Postbote fährt in Düsseldorf Briefe aus Bild: dpa

KÖLN taz Können alle Briefzusteller künftig mit einem Mindeststundenlohn rechnen - egal wo sie beschäftigt sind? Das soll Bundesarbeitsminister Franz Müntefering (SPD) in dieser Woche entscheiden. Er hat signalisiert, dass er für den branchenweiten Mindestlohn ist und die neue Regelung bereits am 1. Januar 2008 in Kraft haben will. Nun allerdings versuchen Konkurrenten der Deutschen Post AG, die Allgemeinverbindlichkeitserklärung noch zu stoppen.

In Rekordzeit hatte sich der erst kürzlich gegründete Arbeitgeberverband Postdienste (AGV) letzten Dienstag mit der Dienstleistungsgewerkschaft Ver.di auf einen Mindestlohntarifvertrag geeinigt. Danach haben Briefzusteller und Briefsortierer ab 1. Oktober bei einem Postdienstleister in Ostdeutschland zunächst einen Anspruch auf mindestens 8 Euro in der Stunde, im Westen auf 8,40 Euro. Für Briefzusteller gilt ein Mindestlohn von 9 Euro beziehungsweise 9,80 Euro. Am 1. Januar 2010 werden die Unterschiede zwischen Ost und West aufgehoben.
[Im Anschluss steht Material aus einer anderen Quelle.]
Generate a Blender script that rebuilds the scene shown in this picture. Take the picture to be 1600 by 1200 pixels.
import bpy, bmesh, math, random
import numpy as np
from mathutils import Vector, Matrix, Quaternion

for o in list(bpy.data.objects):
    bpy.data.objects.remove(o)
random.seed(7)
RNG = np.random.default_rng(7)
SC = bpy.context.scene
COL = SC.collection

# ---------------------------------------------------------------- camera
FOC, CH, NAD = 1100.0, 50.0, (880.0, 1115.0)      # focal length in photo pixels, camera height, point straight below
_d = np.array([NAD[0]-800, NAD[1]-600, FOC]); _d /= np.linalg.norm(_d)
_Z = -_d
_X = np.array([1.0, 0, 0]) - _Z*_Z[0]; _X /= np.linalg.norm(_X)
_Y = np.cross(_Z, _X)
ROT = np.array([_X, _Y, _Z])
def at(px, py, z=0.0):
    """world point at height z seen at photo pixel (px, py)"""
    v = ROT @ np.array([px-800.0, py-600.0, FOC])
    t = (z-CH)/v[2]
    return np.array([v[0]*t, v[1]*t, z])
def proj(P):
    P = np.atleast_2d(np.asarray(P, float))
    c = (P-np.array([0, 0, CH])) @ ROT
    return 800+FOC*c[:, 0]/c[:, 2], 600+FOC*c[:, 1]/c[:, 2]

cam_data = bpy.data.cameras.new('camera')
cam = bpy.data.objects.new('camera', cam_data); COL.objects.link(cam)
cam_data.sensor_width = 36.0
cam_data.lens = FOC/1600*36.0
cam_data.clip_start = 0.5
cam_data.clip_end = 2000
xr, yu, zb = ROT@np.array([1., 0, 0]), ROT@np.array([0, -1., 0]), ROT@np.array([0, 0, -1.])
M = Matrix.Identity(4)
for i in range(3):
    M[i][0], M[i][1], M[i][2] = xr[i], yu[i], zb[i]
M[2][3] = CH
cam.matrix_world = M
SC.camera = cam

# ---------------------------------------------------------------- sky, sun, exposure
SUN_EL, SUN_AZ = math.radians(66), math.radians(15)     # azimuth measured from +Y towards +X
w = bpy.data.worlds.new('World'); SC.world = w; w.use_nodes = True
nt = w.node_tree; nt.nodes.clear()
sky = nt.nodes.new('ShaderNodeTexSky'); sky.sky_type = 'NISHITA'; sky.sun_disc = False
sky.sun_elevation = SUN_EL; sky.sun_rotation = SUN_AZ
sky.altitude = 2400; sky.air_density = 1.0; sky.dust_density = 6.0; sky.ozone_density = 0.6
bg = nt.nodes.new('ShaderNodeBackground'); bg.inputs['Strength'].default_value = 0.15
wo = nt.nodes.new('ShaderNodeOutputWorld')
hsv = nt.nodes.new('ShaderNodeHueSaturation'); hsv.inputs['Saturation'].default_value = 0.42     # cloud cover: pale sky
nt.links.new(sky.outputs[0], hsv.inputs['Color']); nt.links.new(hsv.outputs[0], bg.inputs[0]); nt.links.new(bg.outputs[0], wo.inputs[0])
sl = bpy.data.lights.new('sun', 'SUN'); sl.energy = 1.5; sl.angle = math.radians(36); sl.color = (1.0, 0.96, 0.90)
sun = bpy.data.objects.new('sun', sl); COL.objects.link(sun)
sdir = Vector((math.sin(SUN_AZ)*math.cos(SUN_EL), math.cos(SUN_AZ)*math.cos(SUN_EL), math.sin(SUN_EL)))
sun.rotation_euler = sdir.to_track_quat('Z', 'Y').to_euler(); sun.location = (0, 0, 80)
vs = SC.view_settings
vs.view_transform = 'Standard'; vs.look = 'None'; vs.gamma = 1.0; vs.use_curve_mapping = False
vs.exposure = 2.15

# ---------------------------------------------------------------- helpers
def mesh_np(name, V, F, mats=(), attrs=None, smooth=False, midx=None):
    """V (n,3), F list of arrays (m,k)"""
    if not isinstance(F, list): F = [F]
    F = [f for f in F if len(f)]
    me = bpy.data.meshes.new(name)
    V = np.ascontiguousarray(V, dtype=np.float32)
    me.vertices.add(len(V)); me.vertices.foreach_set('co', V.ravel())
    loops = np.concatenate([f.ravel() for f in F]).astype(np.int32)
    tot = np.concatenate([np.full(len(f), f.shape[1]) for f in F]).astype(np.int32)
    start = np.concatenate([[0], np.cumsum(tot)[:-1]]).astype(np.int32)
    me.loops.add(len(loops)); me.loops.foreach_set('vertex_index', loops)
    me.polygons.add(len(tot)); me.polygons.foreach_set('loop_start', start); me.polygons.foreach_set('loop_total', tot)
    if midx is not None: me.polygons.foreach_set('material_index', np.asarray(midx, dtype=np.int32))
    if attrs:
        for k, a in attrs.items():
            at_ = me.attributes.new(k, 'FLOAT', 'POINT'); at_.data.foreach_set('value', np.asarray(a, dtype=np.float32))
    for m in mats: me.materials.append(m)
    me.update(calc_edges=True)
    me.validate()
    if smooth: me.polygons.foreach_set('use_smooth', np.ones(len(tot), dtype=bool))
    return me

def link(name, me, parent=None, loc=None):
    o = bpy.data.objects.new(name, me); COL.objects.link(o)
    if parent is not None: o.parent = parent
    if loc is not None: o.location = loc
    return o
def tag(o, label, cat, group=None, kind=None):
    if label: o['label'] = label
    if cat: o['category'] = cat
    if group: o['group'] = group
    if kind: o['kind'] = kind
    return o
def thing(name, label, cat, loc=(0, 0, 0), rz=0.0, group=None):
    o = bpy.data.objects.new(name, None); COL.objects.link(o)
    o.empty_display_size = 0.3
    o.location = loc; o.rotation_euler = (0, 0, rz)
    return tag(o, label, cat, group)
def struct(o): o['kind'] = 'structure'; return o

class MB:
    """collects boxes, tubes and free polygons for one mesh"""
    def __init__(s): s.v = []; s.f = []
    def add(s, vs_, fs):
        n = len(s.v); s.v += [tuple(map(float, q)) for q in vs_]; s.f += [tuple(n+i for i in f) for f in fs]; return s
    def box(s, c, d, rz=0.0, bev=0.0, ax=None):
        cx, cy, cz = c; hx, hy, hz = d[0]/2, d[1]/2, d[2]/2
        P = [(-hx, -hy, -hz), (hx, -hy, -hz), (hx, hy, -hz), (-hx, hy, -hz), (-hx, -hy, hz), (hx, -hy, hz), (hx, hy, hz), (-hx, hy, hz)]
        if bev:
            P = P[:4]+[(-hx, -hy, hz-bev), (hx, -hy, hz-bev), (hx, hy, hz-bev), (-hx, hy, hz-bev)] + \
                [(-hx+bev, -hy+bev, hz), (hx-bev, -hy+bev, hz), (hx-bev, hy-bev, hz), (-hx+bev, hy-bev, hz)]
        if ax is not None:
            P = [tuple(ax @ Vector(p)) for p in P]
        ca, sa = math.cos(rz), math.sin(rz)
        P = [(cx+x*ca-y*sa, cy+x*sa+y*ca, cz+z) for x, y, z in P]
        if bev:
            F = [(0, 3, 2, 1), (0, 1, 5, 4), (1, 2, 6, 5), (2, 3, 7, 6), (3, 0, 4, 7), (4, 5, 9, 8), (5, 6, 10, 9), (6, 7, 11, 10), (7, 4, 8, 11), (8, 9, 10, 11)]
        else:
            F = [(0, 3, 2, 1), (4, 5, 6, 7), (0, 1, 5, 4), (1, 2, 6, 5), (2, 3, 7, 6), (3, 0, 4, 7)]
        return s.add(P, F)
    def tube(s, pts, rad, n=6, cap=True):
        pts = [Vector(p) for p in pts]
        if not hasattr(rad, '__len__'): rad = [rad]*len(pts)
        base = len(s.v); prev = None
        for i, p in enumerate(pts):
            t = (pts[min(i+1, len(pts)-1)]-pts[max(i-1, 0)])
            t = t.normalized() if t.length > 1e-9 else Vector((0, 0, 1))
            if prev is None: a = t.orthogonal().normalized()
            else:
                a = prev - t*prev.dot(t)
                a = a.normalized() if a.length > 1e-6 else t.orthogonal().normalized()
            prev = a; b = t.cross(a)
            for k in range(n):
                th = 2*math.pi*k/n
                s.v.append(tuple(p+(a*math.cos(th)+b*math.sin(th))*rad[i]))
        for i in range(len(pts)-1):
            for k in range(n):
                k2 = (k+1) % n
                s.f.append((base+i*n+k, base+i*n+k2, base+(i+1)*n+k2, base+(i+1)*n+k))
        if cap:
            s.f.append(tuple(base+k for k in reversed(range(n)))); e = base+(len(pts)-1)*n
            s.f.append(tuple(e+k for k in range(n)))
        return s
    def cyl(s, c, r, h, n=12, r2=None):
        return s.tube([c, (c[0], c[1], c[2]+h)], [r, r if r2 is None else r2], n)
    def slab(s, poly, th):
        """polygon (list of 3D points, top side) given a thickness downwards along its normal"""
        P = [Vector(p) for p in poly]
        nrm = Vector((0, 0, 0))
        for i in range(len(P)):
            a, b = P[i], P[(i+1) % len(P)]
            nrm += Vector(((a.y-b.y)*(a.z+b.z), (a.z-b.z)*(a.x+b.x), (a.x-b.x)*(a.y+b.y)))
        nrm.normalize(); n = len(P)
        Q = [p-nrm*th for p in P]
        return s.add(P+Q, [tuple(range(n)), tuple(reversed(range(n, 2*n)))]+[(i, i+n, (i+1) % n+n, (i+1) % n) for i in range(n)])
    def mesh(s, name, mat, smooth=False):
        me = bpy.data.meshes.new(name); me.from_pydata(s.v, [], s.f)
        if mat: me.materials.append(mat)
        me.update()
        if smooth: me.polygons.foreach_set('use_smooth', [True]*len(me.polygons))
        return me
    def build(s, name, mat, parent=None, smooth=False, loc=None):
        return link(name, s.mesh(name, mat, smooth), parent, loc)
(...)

Zunächst gilt der Vertrag nur für die 20 AGV-Mitgliedsfirmen - vorwiegend die Deutsche Post AG und ihre Tochterunternehmen. Damit er für allgemein gültig erklärt werden kann, müssen die Tarifpartner mindestens die Hälfte der rund 200.000 in der Branche Beschäftigten repräsentieren. Nach Gewerkschaftsangaben kommt der AGV auf 80 Prozent. Ver.di-Vorstandsmitglied Andrea Kocsis bezeichnete den Abschluss als "wichtigen Schritt auf dem Weg zu fairen und sozialen Arbeitsbedingungen".
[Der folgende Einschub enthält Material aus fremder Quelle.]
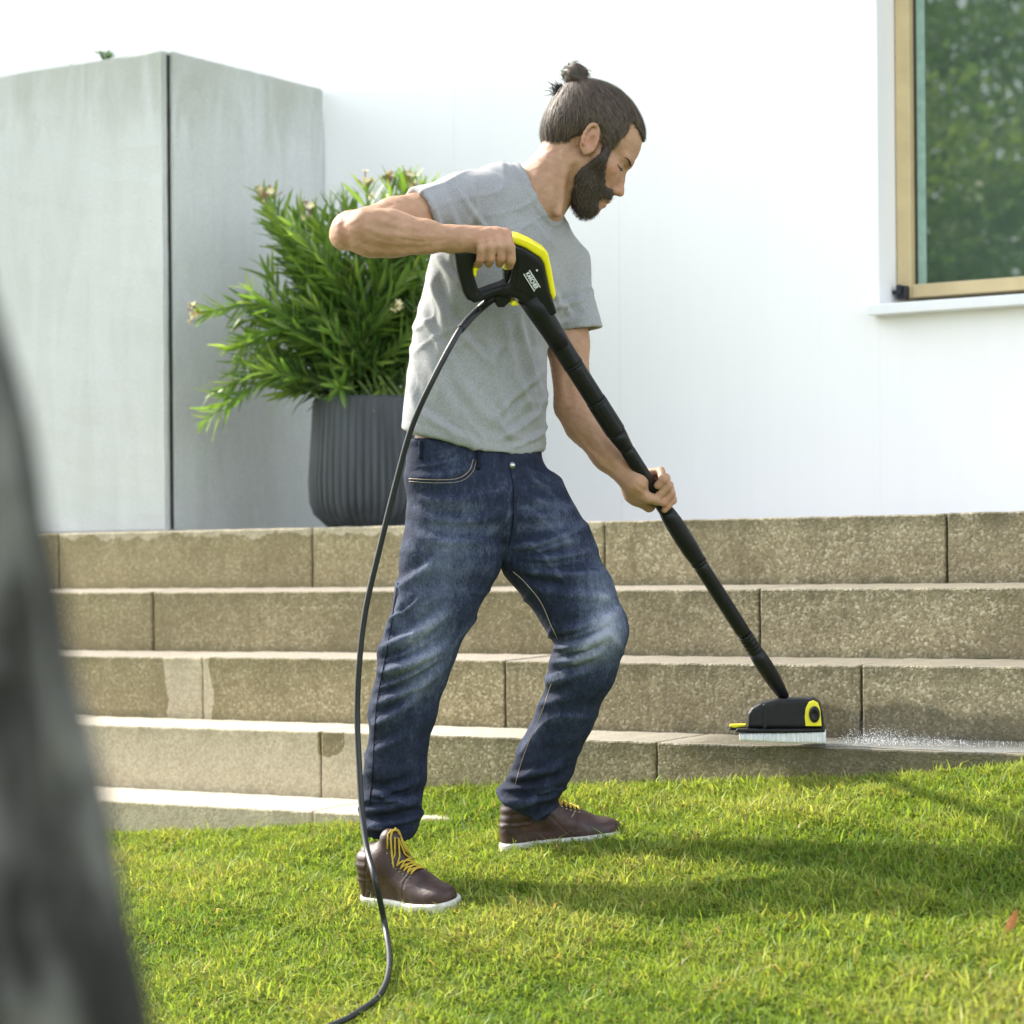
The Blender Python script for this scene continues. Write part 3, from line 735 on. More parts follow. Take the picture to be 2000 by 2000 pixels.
for (x, y, r, lab) in tl:
    zb = float(ground_z(x, y)); rt = empty('garden_tree', (x, y, zb), label=lab, cat='tree', group='trees across the garden')
    H = r*2.0; mb = MB(); top = np.array([x, y, zb+H])
    mb.tube(spline([(x, y, zb-.1), (x+.1, y, zb+H*.4), top], 5), np.linspace(.16, .06, 11), 10)
    for q in range(7):
        a = q*.9; b = np.array([x, y, zb+H*(.35+.07*q)]); mb.tube([b, b+np.array([math.cos(a)*r*.4, math.sin(a)*r*.4, r*.3]), b+np.array([math.cos(a)*r*.75, math.sin(a)*r*.75, r*.45])], [.07, .045, .02], 7)
    mb.build('trunk', M['bark'], rt, smooth=True)
    V, F, t = crown(np.array([x, y, zb+H*.95]), (r, r, r*.95), 26000, .06); mk('crown', V, F, M['tleaf'], rt, attrs={'tint': t})

# ---- grass
def blades(n, x0, x1, y0, y1, hmin, hmax, wmul, keep):
    X = rng.uniform(x0, x1, n); Y = rng.uniform(y0, y1, n); k = keep(X, Y); X, Y = X[k], Y[k]; n = len(X)
    def nz(fx, fy, ph): return np.sin(X*fx+Y*fy*.7+ph)*np.sin(Y*fy-X*fx*.4+ph*2)
    patch = .5+.22*nz(3.1, 4.3, .3)+.18*nz(7.7, 9.1, 1.9)+.14*nz(17, 21, 4.)+.12*nz(41, 37, 2.)
    cl = rng.integers(0, 1, n)
    dens = rng.random(n) < np.clip(.62+.5*patch, .3, 1); X, Y, patch = X[dens], Y[dens], patch[dens]; n = len(X)
    Z = ground_z(X, Y)-.014
    # tufts: pull blades together
    gx = np.round(X/.02)*.02+.006*np.sin(X*900); gy = np.round(Y/.02)*.02+.006*np.cos(Y*800); m = rng.random(n)*.55
    X = X*(1-m)+gx*m; Y = Y*(1-m)+gy*m
    h = rng.uniform(hmin, hmax, n)*(.75+.5*patch); tall = rng.random(n) < .03; h[tall] *= 1.5
    a = rng.uniform(0, 2*np.pi, n); lean = np.abs(rng.normal(0, .75, n))+.15; w = rng.uniform(.0013, .0026, n)*wmul
    dx, dy = np.cos(a), np.sin(a); fa = a+np.pi/2+rng.normal(0, .5, n); wx, wy = np.cos(fa)*w, np.sin(fa)*w
    P0 = np.stack([X, Y, Z], 1); W = np.stack([wx, wy, np.zeros(n)], 1)
    P1 = P0+np.stack([dx*lean*h*.3, dy*lean*h*.3, h*.6], 1); P2 = P0+np.stack([dx*lean*h, dy*lean*h, h*(1-.22*lean)], 1)
    V = np.stack([P0-W, P0+W, P1+W*.8, P1-W*.8, P2], 1).reshape(-1, 3); b = np.arange(n)*5
    q = np.stack([b, b+1, b+2, b+3], 1); tr = np.stack([b+3, b+2, b+4], 1)
    F3 = np.vstack([q[:, [0, 1, 2]], q[:, [0, 2, 3]], tr])
    r = rng.random(n)[:, None]; pt = patch[:, None]+rng.normal(0, .18, (n, 1))
    c1 = np.array([.125, .215, .035]); c2 = np.array([.235, .325, .055]); c3 = np.array([.38, .41, .13])
    c = np.where(pt < .5, c1+(c2-c1)*np.clip(pt*2, 0, 1), c2+(c3-c2)*np.clip(pt*2-1, 0, 1)); c = c*(.75+.5*r)
    dry = rng.random(n) < .05+.05*(patch > .7); c[dry] = np.array([.36, .29, .13])*(.6+.6*r[dry])
    return V, F3, np.repeat(c, 5, 0)
def in_view(X, Y):
    cxx = X*C_+Y*S_; z = -X*S_+Y*C_; xr = cxx/z*FPX
    step = np.where(X < JX4+.12, FACE[4], FACE[3])
    # course five disappears under the lawn where the ground is higher than its top
    ok = (Y < FACE[4]-.004) | ((Y < FACE[3]-.004) & (ground_z(X, Y) > HF[4]-.010))
    return (z > 4.1) & (np.abs(xr) < 1600) & ok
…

Die Konkurrenten der Deutschen Post AG sehen den Tarifvertrag dagegen als Konkurrenzabwehrvertrag: Über ihren Haustarif zahlt die Deutsche Post ihren Mitarbeitern schon mehr als den nun vereinbarten Mindestlohn. Teurer würde es nur für die neuen Anbieter, die zum Teil 30 bis 50 Prozent darunter liegen. Und das ausgerechnet zu dem Zeitpunkt, an dem das letzte Briefmonopol fällt: Ab 1. Januar 2008 ist auch der Markt für Standardbriefe bis 50 Gramm offen.

Politisch können die neuen Anbieter auf Unterstützung aus dem Bundeswirtschaftsministerium hoffen. Der Spiegel berichtet von einem internen Vermerk aus der Behörde, in dem es heißt, eine Allgemeinverbindlichkeitserklärung würde den Wettbewerb unterlaufen, "noch bevor er begonnen hat".

Die Postdienstleister bezweifeln, dass eine Allgemeingültigkeitserklärung rechtmäßig wäre. Der Bundesverband der Kurier-Express-Post-Dienste protestiert, "als Arbeitgeberverband nicht beteiligt worden" zu sein. Der Vertrag könne also "nicht beanspruchen, ein Branchenvertrag zu sein". Der Bundesverband Internationaler Express- und Kurierdienste sagte, ihm seien Informationen über einen Beitritt zum AGV verweigert worden. Wettbewerber seien so von den Gesprächen "bewusst ausgeschlossen" worden.

Auch die Post-Hauptkonkurrenten, die niederländische TNT Post und die von deutschen Verlagen getragene Springer-Tochter Pin Group, verkündeten, der Tarifvertrag halte "weder verfassungsrechtlichen, kartellrechtlichen noch tarifrechtlichen Bedenken stand". Man werde sich "in geeigneter Weise dagegen wehren, dass der vom Gesetzgeber gewollte Wettbewerb dadurch unterbunden wird, dass die Deutsche Post AG den neuen privaten Postdienstleistern die Löhne diktiert".

Schon kurz vor Vertragsabschluss hatten sie die "Interessengemeinschaft Neue Briefdienstleister" gegründet. Diese soll jetzt noch in dieser Woche offiziell Mitglied in der Bundesvereinigung der Arbeitgeberverbände und damit Tarifpartei werden. Eigene Tarifverhandlungen mit PIN und TNT hatte Ver.di abgelehnt.